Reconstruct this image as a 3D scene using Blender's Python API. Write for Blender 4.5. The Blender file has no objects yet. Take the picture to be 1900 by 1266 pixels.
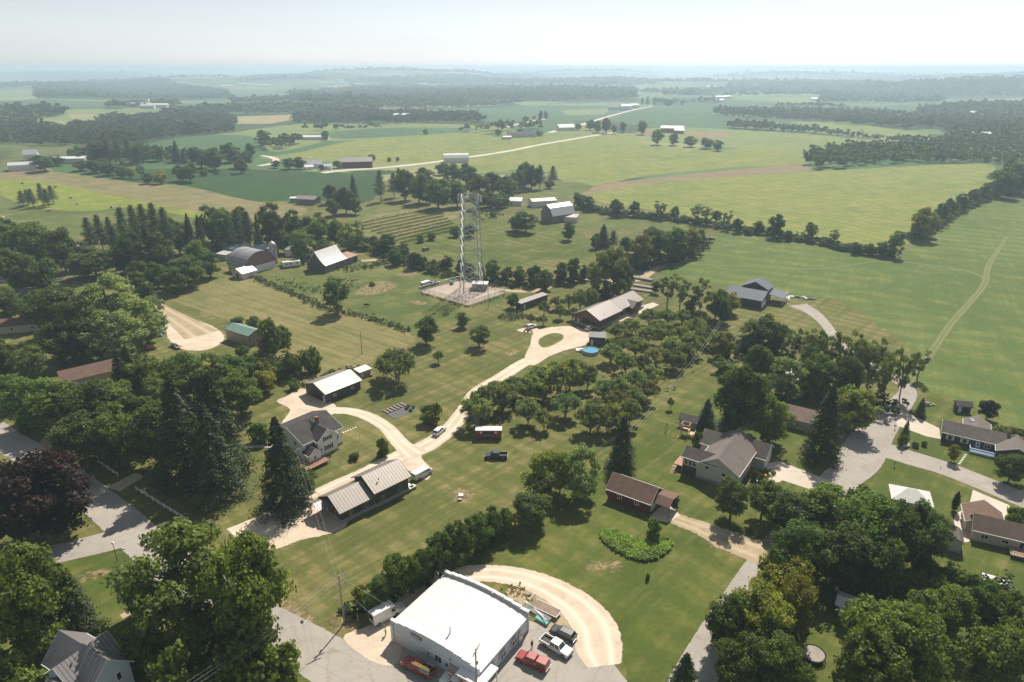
import bpy, bmesh, math, random
import numpy as np
from mathutils import Vector, Matrix
from mathutils.geometry import delaunay_2d_cdt

S = bpy.context.scene
C = S.collection
R = math.radians
# ---------------------------------------------------------------- camera
PITCH = R(21.85); CH = 92.0; F = 1267.0
cp, sp = math.cos(PITCH), math.sin(PITCH)
cd = bpy.data.cameras.new('camera'); cam = bpy.data.objects.new('camera', cd); C.objects.link(cam)
cd.lens = 24.0; cd.sensor_width = 36.0; cd.clip_start = 1.0; cd.clip_end = 120000.0
cam.location = (0, 0, CH); cam.rotation_euler = (R(90) - PITCH, 0, 0)
S.camera = cam
# ---------------------------------------------------------------- sky, sun, exposure
SUN_EL, SUN_AZ = R(50), R(22)            # azimuth from +Y towards +X
w = bpy.data.worlds.new('World'); S.world = w; w.use_nodes = True
wn = w.node_tree; bg = wn.nodes['Background']
sky = wn.nodes.new('ShaderNodeTexSky'); sky.sky_type = 'NISHITA'; sky.sun_disc = False
sky.sun_elevation = SUN_EL; sky.sun_rotation = SUN_AZ; sky.altitude = 300
sky.air_density = 1.0; sky.dust_density = 0.6; sky.ozone_density = 1.0
hsv = wn.nodes.new('ShaderNodeHueSaturation'); hsv.inputs['Saturation'].default_value = .30; wn.links.new(sky.outputs[0], hsv.inputs['Color'])
tint = wn.nodes.new('ShaderNodeMix'); tint.data_type = 'RGBA'; tint.blend_type = 'MULTIPLY'; tint.inputs[0].default_value = 1; tint.inputs[7].default_value = (.93, .97, 1.03, 1)   # thin high summer cloud pales the blue
tc = wn.nodes.new('ShaderNodeTexCoord'); sx = wn.nodes.new('ShaderNodeSeparateXYZ'); mr = wn.nodes.new('ShaderNodeMapRange'); mr.interpolation_type = 'SMOOTHSTEP'     # milky band low in the sky
for i_, v_ in ((1, .0), (2, .38), (3, 1.08), (4, .80)): mr.inputs[i_].default_value = v_
vm = wn.nodes.new('ShaderNodeVectorMath'); vm.operation = 'SCALE'
wn.links.new(tc.outputs['Generated'], sx.inputs[0]); wn.links.new(sx.outputs[2], mr.inputs[0]); wn.links.new(hsv.outputs[0], tint.inputs[6]); wn.links.new(tint.outputs[2], vm.inputs[0]); cl = wn.nodes.new('ShaderNodeTexNoise'); cl.inputs['Scale'].default_value = 3.0; cl.inputs['Detail'].default_value = 6; cm = wn.nodes.new('ShaderNodeMapping'); cm.inputs['Scale'].default_value = (1, 1, 9); cr = wn.nodes.new('ShaderNodeMapRange'); cr.inputs[3].default_value = .93; cr.inputs[4].default_value = 1.07; cx = wn.nodes.new('ShaderNodeMath'); cx.operation = 'MULTIPLY'      # faint streaks of cirrus
wn.links.new(tc.outputs['Generated'], cm.inputs[0]); wn.links.new(cm.outputs[0], cl.inputs['Vector']); wn.links.new(cl.outputs[0], cr.inputs[0]); wn.links.new(cr.outputs[0], cx.inputs[0]); wn.links.new(mr.outputs[0], cx.inputs[1]); wn.links.new(cx.outputs[0], vm.inputs['Scale']); wn.links.new(vm.outputs[0], bg.inputs[0]); bg.inputs[1].default_value = 0.078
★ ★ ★
> _Task to carry out_: Copy out each line exactly, without the pictures.

> _Answer to the exercise_:
Reconstruct this image as a 3D scene using Blender's Python API. Write for Blender 4.5. The Blender file has no objects yet. Take the picture to be 1900 by 1266 pixels.
import bpy, bmesh, math, random
import numpy as np
from mathutils import Vector, Matrix
from mathutils.geometry import delaunay_2d_cdt

S = bpy.context.scene
C = S.collection
R = math.radians
# ---------------------------------------------------------------- camera
PITCH = R(21.85); CH = 92.0; F = 1267.0
cp, sp = math.cos(PITCH), math.sin(PITCH)
cd = bpy.data.cameras.new('camera'); cam = bpy.data.objects.new('camera', cd); C.objects.link(cam)
cd.lens = 24.0; cd.sensor_width = 36.0; cd.clip_start = 1.0; cd.clip_end = 120000.0
cam.location = (0, 0, CH); cam.rotation_euler = (R(90) - PITCH, 0, 0)
S.camera = cam
# ---------------------------------------------------------------- sky, sun, exposure
SUN_EL, SUN_AZ = R(50), R(22)            # azimuth from +Y towards +X
w = bpy.data.worlds.new('World'); S.world = w; w.use_nodes = True
wn = w.node_tree; bg = wn.nodes['Background']
sky = wn.nodes.new('ShaderNodeTexSky'); sky.sky_type = 'NISHITA'; sky.sun_disc = False
sky.sun_elevation = SUN_EL; sky.sun_rotation = SUN_AZ; sky.altitude = 300
sky.air_density = 1.0; sky.dust_density = 0.6; sky.ozone_density = 1.0
hsv = wn.nodes.new('ShaderNodeHueSaturation'); hsv.inputs['Saturation'].default_value = .30; wn.links.new(sky.outputs[0], hsv.inputs['Color'])
tint = wn.nodes.new('ShaderNodeMix'); tint.data_type = 'RGBA'; tint.blend_type = 'MULTIPLY'; tint.inputs[0].default_value = 1; tint.inputs[7].default_value = (.93, .97, 1.03, 1)   # thin high summer cloud pales the blue
tc = wn.nodes.new('ShaderNodeTexCoord'); sx = wn.nodes.new('ShaderNodeSeparateXYZ'); mr = wn.nodes.new('ShaderNodeMapRange'); mr.interpolation_type = 'SMOOTHSTEP'     # milky band low in the sky
for i_, v_ in ((1, .0), (2, .38), (3, 1.08), (4, .80)): mr.inputs[i_].default_value = v_
vm = wn.nodes.new('ShaderNodeVectorMath'); vm.operation = 'SCALE'
wn.links.new(tc.outputs['Generated'], sx.inputs[0]); wn.links.new(sx.outputs[2], mr.inputs[0]); wn.links.new(hsv.outputs[0], tint.inputs[6]); wn.links.new(tint.outputs[2], vm.inputs[0]); cl = wn.nodes.new('ShaderNodeTexNoise'); cl.inputs['Scale'].default_value = 3.0; cl.inputs['Detail'].default_value = 6; cm = wn.nodes.new('ShaderNodeMapping'); cm.inputs['Scale'].default_value = (1, 1, 9); cr = wn.nodes.new('ShaderNodeMapRange'); cr.inputs[3].default_value = .93; cr.inputs[4].default_value = 1.07; cx = wn.nodes.new('ShaderNodeMath'); cx.operation = 'MULTIPLY'      # faint streaks of cirrus
wn.links.new(tc.outputs['Generated'], cm.inputs[0]); wn.links.new(cm.outputs[0], cl.inputs['Vector']); wn.links.new(cl.outputs[0], cr.inputs[0]); wn.links.new(cr.outputs[0], cx.inputs[0]); wn.links.new(mr.outputs[0], cx.inputs[1]); wn.links.new(cx.outputs[0], vm.inputs['Scale']); wn.links.new(vm.outputs[0], bg.inputs[0]); bg.inputs[1].default_value = 0.078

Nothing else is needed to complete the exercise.